A ciò si lega poi l’immancabile nostalgia “di quanto eravamo bravi noi da giovani! Oggi, i ragazzi non hanno interessi!!”. Per parte mia posso dire di non essere stato un bravo studente. Forse questo mi ha salvato da un po’ di retorica retrò.

Conclusione molto provvisoria

Buona idea introdurre la filosofia nei tecnici e, perché no, nei professionali, ma questa deve entrare come dimensione critica sui saperi, prima di tutto, fatta dagli ingegneri, dai matematici, dai chimici, ecc. che si interrogano su come far interagire il sapere proposto con la maturazione delle competenze degli allievi.

La cosa non dovrebbe essere tanto diversa nel Licei, ma lì non metto più il becco.
L’insegnante specifico di filosofia dovrebbe avere la caratteristica di sapersi confrontare con i colleghi delle altre discipline tecniche e scientifiche, comprendendo a pieno ciò di cui questi parlano, ponendosi come ulteriore soggetto che snuda le radici dei saperi e fa apprezzare le direzioni assunte dai diversi rami.

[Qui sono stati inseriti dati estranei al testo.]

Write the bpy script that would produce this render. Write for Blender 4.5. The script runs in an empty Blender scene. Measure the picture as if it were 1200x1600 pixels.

È consapevole anche che le piante dei saperi, possono far nascere nuovi rami più in basso, più in profondità, prima dei postulati di ogni scienza, ripescando nel pensiero mitico, scalzando l’evidenza dei postulati, ma non in astratto, ma nella concretezza del lavoro con i ragazzi, per incontrare i ragazzi nella loro crescita in competenza di essere e agire nel mondo.
Non vorrei essere finito in uno sproloquio retorico. Se del caso, e se richiesto, proverò a dimostrare cosa significano le cose qui sostenute.